• TO DO
Reproduce the material in full, exactly as written.

■ ■ ■ ■

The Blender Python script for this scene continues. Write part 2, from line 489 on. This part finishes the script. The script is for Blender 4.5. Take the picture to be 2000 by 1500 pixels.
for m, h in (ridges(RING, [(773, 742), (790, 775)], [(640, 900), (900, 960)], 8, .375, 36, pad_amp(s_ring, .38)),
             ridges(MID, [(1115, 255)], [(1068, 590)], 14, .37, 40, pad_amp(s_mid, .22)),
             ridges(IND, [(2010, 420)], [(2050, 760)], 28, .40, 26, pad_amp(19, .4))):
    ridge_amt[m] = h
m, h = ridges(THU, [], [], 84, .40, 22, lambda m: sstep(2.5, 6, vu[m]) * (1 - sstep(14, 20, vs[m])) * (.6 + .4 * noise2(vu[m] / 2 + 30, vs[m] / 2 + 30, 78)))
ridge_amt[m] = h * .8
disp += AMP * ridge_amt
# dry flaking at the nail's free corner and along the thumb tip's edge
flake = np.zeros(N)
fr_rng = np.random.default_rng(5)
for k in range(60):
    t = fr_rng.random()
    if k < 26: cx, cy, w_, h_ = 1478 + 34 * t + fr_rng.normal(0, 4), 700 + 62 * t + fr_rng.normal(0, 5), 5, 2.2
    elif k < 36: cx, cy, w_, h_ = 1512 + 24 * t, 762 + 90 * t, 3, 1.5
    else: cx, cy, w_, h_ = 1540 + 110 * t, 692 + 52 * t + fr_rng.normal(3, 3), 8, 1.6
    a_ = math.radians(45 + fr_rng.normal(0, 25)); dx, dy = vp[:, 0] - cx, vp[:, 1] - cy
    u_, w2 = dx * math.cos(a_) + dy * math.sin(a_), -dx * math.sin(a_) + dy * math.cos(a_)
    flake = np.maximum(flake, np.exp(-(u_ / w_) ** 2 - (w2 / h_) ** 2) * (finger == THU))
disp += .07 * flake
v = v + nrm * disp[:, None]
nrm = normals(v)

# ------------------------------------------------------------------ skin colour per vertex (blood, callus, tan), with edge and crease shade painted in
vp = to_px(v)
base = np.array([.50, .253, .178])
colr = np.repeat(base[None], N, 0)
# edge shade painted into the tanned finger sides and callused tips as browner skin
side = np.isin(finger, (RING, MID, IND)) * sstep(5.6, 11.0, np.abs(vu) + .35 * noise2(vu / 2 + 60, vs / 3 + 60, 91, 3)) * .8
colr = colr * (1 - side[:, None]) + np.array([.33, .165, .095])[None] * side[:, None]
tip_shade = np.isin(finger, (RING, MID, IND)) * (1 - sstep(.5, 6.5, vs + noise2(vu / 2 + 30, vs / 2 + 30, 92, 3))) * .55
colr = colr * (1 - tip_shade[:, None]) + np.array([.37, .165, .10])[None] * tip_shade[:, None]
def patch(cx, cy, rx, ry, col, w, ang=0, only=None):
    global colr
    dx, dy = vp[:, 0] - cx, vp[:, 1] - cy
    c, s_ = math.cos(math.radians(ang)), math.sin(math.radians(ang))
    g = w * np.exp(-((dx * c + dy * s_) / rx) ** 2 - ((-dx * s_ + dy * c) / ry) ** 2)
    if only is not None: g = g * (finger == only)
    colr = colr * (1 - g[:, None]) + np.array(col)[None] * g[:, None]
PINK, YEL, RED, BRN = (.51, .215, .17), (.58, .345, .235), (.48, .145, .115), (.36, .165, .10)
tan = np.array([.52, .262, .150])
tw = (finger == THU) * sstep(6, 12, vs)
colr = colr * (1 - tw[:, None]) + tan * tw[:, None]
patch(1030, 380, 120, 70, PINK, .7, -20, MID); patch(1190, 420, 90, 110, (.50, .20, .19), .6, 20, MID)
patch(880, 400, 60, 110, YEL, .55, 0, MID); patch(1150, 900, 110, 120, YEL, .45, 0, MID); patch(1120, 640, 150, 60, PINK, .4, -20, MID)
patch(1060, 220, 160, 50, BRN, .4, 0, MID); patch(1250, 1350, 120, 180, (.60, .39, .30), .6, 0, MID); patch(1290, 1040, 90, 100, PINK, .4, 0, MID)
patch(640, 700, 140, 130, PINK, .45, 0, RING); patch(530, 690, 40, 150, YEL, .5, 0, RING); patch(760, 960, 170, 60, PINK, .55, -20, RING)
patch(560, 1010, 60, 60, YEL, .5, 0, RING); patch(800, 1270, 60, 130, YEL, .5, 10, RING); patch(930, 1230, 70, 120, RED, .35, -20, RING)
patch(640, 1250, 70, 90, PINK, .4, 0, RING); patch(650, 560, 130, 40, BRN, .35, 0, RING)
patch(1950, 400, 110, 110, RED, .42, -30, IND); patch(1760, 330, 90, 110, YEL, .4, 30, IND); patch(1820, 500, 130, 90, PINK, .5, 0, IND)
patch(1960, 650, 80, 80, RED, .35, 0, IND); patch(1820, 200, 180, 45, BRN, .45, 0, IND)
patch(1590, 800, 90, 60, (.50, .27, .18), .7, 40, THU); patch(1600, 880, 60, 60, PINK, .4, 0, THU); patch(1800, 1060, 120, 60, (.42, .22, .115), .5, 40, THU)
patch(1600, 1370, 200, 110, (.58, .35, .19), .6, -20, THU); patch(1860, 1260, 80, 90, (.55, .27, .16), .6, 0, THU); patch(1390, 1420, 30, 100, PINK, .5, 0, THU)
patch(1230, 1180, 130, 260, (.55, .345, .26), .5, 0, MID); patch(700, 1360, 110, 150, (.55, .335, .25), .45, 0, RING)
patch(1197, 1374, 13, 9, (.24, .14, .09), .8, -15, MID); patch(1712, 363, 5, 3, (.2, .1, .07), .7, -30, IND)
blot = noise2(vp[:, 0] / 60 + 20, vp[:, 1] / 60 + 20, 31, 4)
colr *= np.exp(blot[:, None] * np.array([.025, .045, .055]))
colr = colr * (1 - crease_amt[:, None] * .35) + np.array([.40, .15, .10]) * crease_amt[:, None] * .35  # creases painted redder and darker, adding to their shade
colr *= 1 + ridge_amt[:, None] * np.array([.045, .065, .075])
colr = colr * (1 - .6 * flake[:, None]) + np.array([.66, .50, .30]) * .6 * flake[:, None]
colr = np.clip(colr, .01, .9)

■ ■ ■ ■

• SOLUTION BELOW
The Blender Python script for this scene continues. Write part 2, from line 489 on. This part finishes the script. The script is for Blender 4.5. Take the picture to be 2000 by 1500 pixels.
for m, h in (ridges(RING, [(773, 742), (790, 775)], [(640, 900), (900, 960)], 8, .375, 36, pad_amp(s_ring, .38)),
             ridges(MID, [(1115, 255)], [(1068, 590)], 14, .37, 40, pad_amp(s_mid, .22)),
             ridges(IND, [(2010, 420)], [(2050, 760)], 28, .40, 26, pad_amp(19, .4))):
    ridge_amt[m] = h
m, h = ridges(THU, [], [], 84, .40, 22, lambda m: sstep(2.5, 6, vu[m]) * (1 - sstep(14, 20, vs[m])) * (.6 + .4 * noise2(vu[m] / 2 + 30, vs[m] / 2 + 30, 78)))
ridge_amt[m] = h * .8
disp += AMP * ridge_amt
# dry flaking at the nail's free corner and along the thumb tip's edge
flake = np.zeros(N)
fr_rng = np.random.default_rng(5)
for k in range(60):
    t = fr_rng.random()
    if k < 26: cx, cy, w_, h_ = 1478 + 34 * t + fr_rng.normal(0, 4), 700 + 62 * t + fr_rng.normal(0, 5), 5, 2.2
    elif k < 36: cx, cy, w_, h_ = 1512 + 24 * t, 762 + 90 * t, 3, 1.5
    else: cx, cy, w_, h_ = 1540 + 110 * t, 692 + 52 * t + fr_rng.normal(3, 3), 8, 1.6
    a_ = math.radians(45 + fr_rng.normal(0, 25)); dx, dy = vp[:, 0] - cx, vp[:, 1] - cy
    u_, w2 = dx * math.cos(a_) + dy * math.sin(a_), -dx * math.sin(a_) + dy * math.cos(a_)
    flake = np.maximum(flake, np.exp(-(u_ / w_) ** 2 - (w2 / h_) ** 2) * (finger == THU))
disp += .07 * flake
v = v + nrm * disp[:, None]
nrm = normals(v)

# ------------------------------------------------------------------ skin colour per vertex (blood, callus, tan), with edge and crease shade painted in
vp = to_px(v)
base = np.array([.50, .253, .178])
colr = np.repeat(base[None], N, 0)
# edge shade painted into the tanned finger sides and callused tips as browner skin
side = np.isin(finger, (RING, MID, IND)) * sstep(5.6, 11.0, np.abs(vu) + .35 * noise2(vu / 2 + 60, vs / 3 + 60, 91, 3)) * .8
colr = colr * (1 - side[:, None]) + np.array([.33, .165, .095])[None] * side[:, None]
tip_shade = np.isin(finger, (RING, MID, IND)) * (1 - sstep(.5, 6.5, vs + noise2(vu / 2 + 30, vs / 2 + 30, 92, 3))) * .55
colr = colr * (1 - tip_shade[:, None]) + np.array([.37, .165, .10])[None] * tip_shade[:, None]
def patch(cx, cy, rx, ry, col, w, ang=0, only=None):
    global colr
    dx, dy = vp[:, 0] - cx, vp[:, 1] - cy
    c, s_ = math.cos(math.radians(ang)), math.sin(math.radians(ang))
    g = w * np.exp(-((dx * c + dy * s_) / rx) ** 2 - ((-dx * s_ + dy * c) / ry) ** 2)
    if only is not None: g = g * (finger == only)
    colr = colr * (1 - g[:, None]) + np.array(col)[None] * g[:, None]
PINK, YEL, RED, BRN = (.51, .215, .17), (.58, .345, .235), (.48, .145, .115), (.36, .165, .10)
tan = np.array([.52, .262, .150])
tw = (finger == THU) * sstep(6, 12, vs)
colr = colr * (1 - tw[:, None]) + tan * tw[:, None]
patch(1030, 380, 120, 70, PINK, .7, -20, MID); patch(1190, 420, 90, 110, (.50, .20, .19), .6, 20, MID)
patch(880, 400, 60, 110, YEL, .55, 0, MID); patch(1150, 900, 110, 120, YEL, .45, 0, MID); patch(1120, 640, 150, 60, PINK, .4, -20, MID)
patch(1060, 220, 160, 50, BRN, .4, 0, MID); patch(1250, 1350, 120, 180, (.60, .39, .30), .6, 0, MID); patch(1290, 1040, 90, 100, PINK, .4, 0, MID)
patch(640, 700, 140, 130, PINK, .45, 0, RING); patch(530, 690, 40, 150, YEL, .5, 0, RING); patch(760, 960, 170, 60, PINK, .55, -20, RING)
patch(560, 1010, 60, 60, YEL, .5, 0, RING); patch(800, 1270, 60, 130, YEL, .5, 10, RING); patch(930, 1230, 70, 120, RED, .35, -20, RING)
patch(640, 1250, 70, 90, PINK, .4, 0, RING); patch(650, 560, 130, 40, BRN, .35, 0, RING)
patch(1950, 400, 110, 110, RED, .42, -30, IND); patch(1760, 330, 90, 110, YEL, .4, 30, IND); patch(1820, 500, 130, 90, PINK, .5, 0, IND)
patch(1960, 650, 80, 80, RED, .35, 0, IND); patch(1820, 200, 180, 45, BRN, .45, 0, IND)
patch(1590, 800, 90, 60, (.50, .27, .18), .7, 40, THU); patch(1600, 880, 60, 60, PINK, .4, 0, THU); patch(1800, 1060, 120, 60, (.42, .22, .115), .5, 40, THU)
patch(1600, 1370, 200, 110, (.58, .35, .19), .6, -20, THU); patch(1860, 1260, 80, 90, (.55, .27, .16), .6, 0, THU); patch(1390, 1420, 30, 100, PINK, .5, 0, THU)
patch(1230, 1180, 130, 260, (.55, .345, .26), .5, 0, MID); patch(700, 1360, 110, 150, (.55, .335, .25), .45, 0, RING)
patch(1197, 1374, 13, 9, (.24, .14, .09), .8, -15, MID); patch(1712, 363, 5, 3, (.2, .1, .07), .7, -30, IND)
blot = noise2(vp[:, 0] / 60 + 20, vp[:, 1] / 60 + 20, 31, 4)
colr *= np.exp(blot[:, None] * np.array([.025, .045, .055]))
colr = colr * (1 - crease_amt[:, None] * .35) + np.array([.40, .15, .10]) * crease_amt[:, None] * .35  # creases painted redder and darker, adding to their shade
colr *= 1 + ridge_amt[:, None] * np.array([.045, .065, .075])
colr = colr * (1 - .6 * flake[:, None]) + np.array([.66, .50, .30]) * .6 * flake[:, None]
colr = np.clip(colr, .01, .9)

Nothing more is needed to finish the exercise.